Are the Marines Landing on the Beach of a new Cold War?

Nothing quite says the start of a new war than Marines hitting the beach, so the news this week that the first of 2,500 Marines hit the beach in northwest Australia put some substance to the Obama administration’s declaration of a “pivot” to Asia.

The shift – refocusing U.S. foreign and military policy away from its fixation on the Middle East – is partly a public relations ploy, partly “strategic,” but there is also a cynical element: The national security establishment and big spenders yearn for an old school problem to tackle, one where classic geopolitics rule and Red is Red.  The only problem – the only problem? – is that declaring China the next enemy more likely makes it so.  And that’s idiotic.

The good news here is that after declaring its eternal commitment to Afghanistan and the terror war, the pivot can and should be read as the true desire on the part of the establishment to extricate the United States from the Middle East quagmire.  I’m not saying that the U.S. will give up on fighting terrorism or abandon Israel; the United States has declared everything from al Qaeda to the Arctic strategic and seems to be unable to have it any other way.  But the last big declaration of national military strategy — that everything was being dropped to focus singularly on counter-insurgency (COIN) and irregular warfare – seems to be in the process of being supplanted.  Not only didn’t COIN sit well with many traditionalists, but it also didn’t provide enough script to engage the entire cast.  After all, how many ships and bombers are needed to muck about in the jungle?

So, the United States and Australia are beefing up their cooperation under the guise of joint exercises, and there’s even talk of stationing ships or submarines down under.  The Australian government assures its public that the U.S. won’t have permanent bases in the country, as if somehow that’s the issue.

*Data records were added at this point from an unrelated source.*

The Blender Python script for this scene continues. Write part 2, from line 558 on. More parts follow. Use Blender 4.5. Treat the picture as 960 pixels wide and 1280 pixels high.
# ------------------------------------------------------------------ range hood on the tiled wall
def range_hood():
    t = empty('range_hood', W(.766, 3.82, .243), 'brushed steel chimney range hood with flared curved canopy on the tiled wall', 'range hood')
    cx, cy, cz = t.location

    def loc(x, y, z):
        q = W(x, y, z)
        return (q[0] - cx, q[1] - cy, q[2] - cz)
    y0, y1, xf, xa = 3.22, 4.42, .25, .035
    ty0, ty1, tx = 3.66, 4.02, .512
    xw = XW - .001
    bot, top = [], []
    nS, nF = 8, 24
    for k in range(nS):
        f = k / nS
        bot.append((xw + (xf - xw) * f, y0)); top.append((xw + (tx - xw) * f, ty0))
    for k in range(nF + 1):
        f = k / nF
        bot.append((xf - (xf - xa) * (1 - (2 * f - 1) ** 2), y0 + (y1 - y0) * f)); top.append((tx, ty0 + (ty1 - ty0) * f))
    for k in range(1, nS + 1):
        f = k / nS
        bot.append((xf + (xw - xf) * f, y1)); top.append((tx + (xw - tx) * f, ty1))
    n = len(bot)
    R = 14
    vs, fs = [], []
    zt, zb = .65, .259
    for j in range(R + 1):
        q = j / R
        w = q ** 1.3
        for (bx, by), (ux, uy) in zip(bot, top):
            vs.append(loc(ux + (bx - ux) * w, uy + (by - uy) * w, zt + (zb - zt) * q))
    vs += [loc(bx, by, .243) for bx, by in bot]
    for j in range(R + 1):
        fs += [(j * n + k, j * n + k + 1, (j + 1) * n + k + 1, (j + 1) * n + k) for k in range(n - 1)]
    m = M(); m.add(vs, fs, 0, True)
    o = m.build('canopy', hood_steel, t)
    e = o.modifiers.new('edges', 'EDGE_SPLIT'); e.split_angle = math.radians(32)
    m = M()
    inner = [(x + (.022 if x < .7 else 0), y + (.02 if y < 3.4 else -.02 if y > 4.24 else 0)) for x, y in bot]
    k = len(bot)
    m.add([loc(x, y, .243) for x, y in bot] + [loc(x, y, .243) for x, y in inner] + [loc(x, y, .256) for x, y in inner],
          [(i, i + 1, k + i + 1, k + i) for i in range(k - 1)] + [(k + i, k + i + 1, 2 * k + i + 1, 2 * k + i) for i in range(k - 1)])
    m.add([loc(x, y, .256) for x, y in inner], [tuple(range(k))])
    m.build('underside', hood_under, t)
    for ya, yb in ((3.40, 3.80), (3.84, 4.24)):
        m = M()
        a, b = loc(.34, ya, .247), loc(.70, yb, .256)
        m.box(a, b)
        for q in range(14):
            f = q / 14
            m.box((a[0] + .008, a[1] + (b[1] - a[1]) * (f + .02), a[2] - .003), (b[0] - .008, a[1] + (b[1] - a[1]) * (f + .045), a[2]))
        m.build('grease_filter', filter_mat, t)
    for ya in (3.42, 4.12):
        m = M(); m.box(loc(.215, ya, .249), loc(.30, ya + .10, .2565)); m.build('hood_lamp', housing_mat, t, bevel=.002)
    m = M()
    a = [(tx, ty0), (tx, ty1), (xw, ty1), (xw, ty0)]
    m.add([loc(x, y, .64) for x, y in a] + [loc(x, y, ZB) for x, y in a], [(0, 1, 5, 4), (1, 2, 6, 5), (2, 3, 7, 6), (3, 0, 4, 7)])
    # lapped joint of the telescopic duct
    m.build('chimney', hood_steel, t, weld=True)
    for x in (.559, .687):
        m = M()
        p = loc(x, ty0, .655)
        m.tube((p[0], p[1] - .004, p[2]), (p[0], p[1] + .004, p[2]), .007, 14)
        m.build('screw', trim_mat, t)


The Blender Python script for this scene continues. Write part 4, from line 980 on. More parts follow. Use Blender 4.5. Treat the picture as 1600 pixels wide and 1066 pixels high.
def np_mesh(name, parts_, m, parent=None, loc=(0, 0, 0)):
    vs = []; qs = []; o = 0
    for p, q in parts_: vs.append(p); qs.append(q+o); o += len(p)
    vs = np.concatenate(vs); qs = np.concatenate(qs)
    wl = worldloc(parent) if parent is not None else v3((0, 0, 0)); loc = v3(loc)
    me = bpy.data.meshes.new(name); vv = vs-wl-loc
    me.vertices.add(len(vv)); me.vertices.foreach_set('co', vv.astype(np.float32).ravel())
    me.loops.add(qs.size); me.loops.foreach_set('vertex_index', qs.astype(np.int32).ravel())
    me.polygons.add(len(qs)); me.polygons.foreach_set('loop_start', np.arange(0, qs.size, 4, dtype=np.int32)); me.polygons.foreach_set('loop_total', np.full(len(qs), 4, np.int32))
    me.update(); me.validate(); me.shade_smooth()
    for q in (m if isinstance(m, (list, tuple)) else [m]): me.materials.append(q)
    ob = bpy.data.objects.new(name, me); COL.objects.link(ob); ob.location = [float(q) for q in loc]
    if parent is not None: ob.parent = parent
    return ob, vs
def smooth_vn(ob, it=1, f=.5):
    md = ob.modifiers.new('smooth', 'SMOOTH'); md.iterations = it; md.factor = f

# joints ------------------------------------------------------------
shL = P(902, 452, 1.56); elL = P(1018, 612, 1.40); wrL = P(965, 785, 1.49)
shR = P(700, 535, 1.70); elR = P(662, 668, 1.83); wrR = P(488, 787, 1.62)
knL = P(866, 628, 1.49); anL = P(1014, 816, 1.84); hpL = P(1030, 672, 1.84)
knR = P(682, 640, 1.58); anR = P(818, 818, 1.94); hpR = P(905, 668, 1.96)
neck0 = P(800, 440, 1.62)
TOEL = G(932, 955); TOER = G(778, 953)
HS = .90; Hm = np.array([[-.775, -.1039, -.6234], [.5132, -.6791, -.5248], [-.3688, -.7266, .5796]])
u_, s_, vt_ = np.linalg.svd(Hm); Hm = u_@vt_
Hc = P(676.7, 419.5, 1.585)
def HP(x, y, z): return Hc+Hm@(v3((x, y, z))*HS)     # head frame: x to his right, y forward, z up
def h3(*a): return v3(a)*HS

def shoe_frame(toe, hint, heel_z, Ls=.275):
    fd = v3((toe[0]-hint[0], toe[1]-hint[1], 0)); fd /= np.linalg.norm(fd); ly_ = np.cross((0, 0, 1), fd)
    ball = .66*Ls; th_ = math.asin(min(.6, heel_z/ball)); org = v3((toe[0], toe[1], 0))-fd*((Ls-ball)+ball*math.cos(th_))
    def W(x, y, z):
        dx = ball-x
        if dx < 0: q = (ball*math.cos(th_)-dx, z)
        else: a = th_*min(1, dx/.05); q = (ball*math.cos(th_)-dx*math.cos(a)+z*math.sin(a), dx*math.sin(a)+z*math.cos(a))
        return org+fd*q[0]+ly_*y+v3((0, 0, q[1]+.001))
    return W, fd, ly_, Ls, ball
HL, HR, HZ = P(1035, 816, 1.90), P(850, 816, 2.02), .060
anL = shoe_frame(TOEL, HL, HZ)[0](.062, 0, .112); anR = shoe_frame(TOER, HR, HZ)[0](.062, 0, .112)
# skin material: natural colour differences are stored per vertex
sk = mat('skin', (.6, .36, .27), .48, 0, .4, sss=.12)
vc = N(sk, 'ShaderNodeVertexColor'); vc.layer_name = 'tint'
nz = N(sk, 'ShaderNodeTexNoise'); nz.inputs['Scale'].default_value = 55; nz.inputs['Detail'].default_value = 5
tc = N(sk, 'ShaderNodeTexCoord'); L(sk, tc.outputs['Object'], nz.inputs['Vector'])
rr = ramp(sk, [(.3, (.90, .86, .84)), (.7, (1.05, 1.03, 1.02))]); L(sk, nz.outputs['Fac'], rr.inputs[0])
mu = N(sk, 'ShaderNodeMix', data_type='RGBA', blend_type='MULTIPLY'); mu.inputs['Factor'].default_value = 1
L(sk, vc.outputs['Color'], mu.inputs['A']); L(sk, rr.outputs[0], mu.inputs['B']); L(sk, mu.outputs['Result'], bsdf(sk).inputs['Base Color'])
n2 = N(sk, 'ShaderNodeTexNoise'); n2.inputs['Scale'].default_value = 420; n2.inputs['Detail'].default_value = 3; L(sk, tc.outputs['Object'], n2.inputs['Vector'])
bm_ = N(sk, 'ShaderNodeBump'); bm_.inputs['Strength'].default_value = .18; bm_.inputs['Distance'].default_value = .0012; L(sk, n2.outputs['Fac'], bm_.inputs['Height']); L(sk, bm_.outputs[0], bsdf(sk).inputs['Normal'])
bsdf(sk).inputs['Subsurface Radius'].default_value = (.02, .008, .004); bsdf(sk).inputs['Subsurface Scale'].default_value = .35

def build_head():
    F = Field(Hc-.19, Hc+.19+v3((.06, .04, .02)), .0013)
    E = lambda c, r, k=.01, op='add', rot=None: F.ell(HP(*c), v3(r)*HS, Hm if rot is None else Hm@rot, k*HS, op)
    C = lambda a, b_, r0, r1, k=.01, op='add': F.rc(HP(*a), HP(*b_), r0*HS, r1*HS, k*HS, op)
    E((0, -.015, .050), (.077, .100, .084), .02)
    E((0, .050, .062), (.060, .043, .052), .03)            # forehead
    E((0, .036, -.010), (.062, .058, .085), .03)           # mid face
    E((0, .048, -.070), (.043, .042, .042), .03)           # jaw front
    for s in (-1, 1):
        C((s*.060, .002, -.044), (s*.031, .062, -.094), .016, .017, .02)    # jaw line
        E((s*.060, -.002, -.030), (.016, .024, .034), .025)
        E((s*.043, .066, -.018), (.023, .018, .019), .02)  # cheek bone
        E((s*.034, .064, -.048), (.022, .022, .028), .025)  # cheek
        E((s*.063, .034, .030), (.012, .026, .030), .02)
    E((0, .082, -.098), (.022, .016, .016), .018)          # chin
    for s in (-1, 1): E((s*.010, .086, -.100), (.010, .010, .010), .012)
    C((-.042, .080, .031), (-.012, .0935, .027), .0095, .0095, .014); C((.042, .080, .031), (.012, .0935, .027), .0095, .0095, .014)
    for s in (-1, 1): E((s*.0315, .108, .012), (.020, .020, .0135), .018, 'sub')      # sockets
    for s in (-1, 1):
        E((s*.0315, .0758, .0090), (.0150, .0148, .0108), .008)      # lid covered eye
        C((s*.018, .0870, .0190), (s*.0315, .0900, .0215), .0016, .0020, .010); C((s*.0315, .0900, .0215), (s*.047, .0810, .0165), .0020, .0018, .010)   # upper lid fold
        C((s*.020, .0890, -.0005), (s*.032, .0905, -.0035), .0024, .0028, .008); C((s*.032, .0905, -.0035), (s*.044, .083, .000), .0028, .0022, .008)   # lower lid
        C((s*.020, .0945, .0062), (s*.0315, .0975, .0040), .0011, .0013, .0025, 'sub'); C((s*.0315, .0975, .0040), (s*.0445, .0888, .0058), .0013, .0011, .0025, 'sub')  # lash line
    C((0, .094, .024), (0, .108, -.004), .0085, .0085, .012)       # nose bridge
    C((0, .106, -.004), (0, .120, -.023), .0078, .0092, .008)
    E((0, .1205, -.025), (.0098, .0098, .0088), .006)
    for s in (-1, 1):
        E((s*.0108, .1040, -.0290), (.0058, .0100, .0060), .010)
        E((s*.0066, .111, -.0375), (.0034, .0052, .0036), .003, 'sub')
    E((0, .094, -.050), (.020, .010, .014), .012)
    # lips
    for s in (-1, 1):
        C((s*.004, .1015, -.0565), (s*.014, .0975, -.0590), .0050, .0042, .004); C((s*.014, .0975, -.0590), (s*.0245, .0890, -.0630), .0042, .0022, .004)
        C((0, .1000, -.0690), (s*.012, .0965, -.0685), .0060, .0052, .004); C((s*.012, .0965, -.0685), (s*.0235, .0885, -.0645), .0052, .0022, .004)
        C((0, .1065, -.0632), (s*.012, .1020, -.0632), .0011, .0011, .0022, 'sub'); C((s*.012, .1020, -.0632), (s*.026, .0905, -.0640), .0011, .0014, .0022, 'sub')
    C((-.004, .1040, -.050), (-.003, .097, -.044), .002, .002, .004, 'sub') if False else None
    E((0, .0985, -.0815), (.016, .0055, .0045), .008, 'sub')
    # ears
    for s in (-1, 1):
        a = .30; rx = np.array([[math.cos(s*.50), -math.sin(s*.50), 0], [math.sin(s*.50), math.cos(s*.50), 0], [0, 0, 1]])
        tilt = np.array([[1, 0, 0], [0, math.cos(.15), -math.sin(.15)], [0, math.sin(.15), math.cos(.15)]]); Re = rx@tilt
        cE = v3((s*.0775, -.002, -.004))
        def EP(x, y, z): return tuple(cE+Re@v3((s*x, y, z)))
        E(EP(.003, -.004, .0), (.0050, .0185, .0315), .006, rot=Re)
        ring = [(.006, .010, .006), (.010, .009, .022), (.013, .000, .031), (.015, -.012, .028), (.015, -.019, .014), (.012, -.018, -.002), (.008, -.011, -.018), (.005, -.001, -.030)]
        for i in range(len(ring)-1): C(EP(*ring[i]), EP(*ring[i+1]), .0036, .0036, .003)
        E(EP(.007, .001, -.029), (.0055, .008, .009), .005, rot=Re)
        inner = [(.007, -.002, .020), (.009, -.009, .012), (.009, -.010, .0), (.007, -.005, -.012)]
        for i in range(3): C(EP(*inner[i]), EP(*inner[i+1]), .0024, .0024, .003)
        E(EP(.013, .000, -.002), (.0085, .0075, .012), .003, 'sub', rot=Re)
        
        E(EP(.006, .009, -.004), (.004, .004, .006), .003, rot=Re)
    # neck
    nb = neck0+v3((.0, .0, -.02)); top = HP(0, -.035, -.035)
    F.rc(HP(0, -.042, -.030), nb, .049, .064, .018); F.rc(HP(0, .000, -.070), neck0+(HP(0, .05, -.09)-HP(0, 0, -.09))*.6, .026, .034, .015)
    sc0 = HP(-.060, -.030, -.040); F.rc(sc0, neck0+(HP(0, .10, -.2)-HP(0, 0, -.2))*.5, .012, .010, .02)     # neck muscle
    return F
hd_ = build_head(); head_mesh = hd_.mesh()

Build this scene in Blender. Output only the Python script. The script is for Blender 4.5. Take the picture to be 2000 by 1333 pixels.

Meanwhile, Guam is being stuffed with more air, naval, and Marine forces; and Japan is fully wired into the anti-North Korea-cum-China missile defense shield.  Military cooperation with Indonesia is on the rise; the Singapore Defense Minister is in Washington this week; a submarine and tender are publicly in port in Malaysia.  Other Asian nations are being enlisted in the nascent efforts to “contain” China.

There’s a scene is George Bush the elder’s book with Brent Scowcroft – A World Transformed – where the two end their chapter on Desert Storm, the first war with Iraq under Saddam Hussein in 1990-1991: after only four days of ground combat, the Republican Guards have been routed, a ceasefire has been agreed to at Safwan, the coalition has triumphed.  The next chapter gets back to the situation in a crumbling Soviet Union, and it is abundantly clear that the two couldn’t wait to get off their Middle East detour and get back to the men’s work that they were so familiar with.

“The United States is a Pacific power, and we are here to stay,” President Obama declared last November when he visited Australia.  It is a declaration that has a feel of impatience for a president who came to office promising to get out of Iraq and Afghanistan and so many other things that he hasn’t been able to maneuver.

Here to stay is so much more homey and stable, and in the pivot to Asia – to China – Obama can collect together many happy allies:  In Washington, the Congress, think tanks, lobbyists, and opinion-shapers are all game.  The new cyber warriors can hardly wait to get to their keyboards.  In the U.S. military, there is a strong Pacific legacy and institutional bloc, even after 10 plus years of war they are far more powerful than the junior varsity at U.S. Central Command (CENTCOM), the rather unglamorous command headquarters stuck in Florida and under lock-down in Qatar.  Success at pivoting takes the heat off of the white hot poker of Iran.  It even disses those arrogant collective annoying do-gooders in Europe, making it clear that America is a global power while they are, as Rumsfeld once said, just old.  And in the public mind, though I can’t prove it, China – even if it might be confusing why we would pick a fight or militarize our relationship with them – represents a more dignified and clear-cut peer competitor.  The Middle East in contrast is so messy and unresolved.

One can write, almost without thinking twice, the words that the Asian-Pacific region offers greater threats and opportunities to American security (and economic) interests than do Iraq or Afghanistan.  Serious thinkers and armchair strategists are writing variations of this more and more frequently.  China’s nukes, China’s economy, China’s spreading influence beyond Asia; it’s all there the ingredients for a good-ole Cold War.

2 responses to “Are the Marines Landing on the Beach of a new Cold War?

  1. Pingback: Thursday trivia #55 | Paul's Down-Home Page

  2. With two sons in the Marines news of this reached me last fall. I knew the tide had shifted. After years of posturing with Korea and China it was only a matter of time. The Marines don’t get sent in anywhere unless the US means business. Even if this is just posturing (as my oldest Marine stated) it’s going to ruffle the feathers of those in power over there and may prompt something we “really” didn’t want to get into.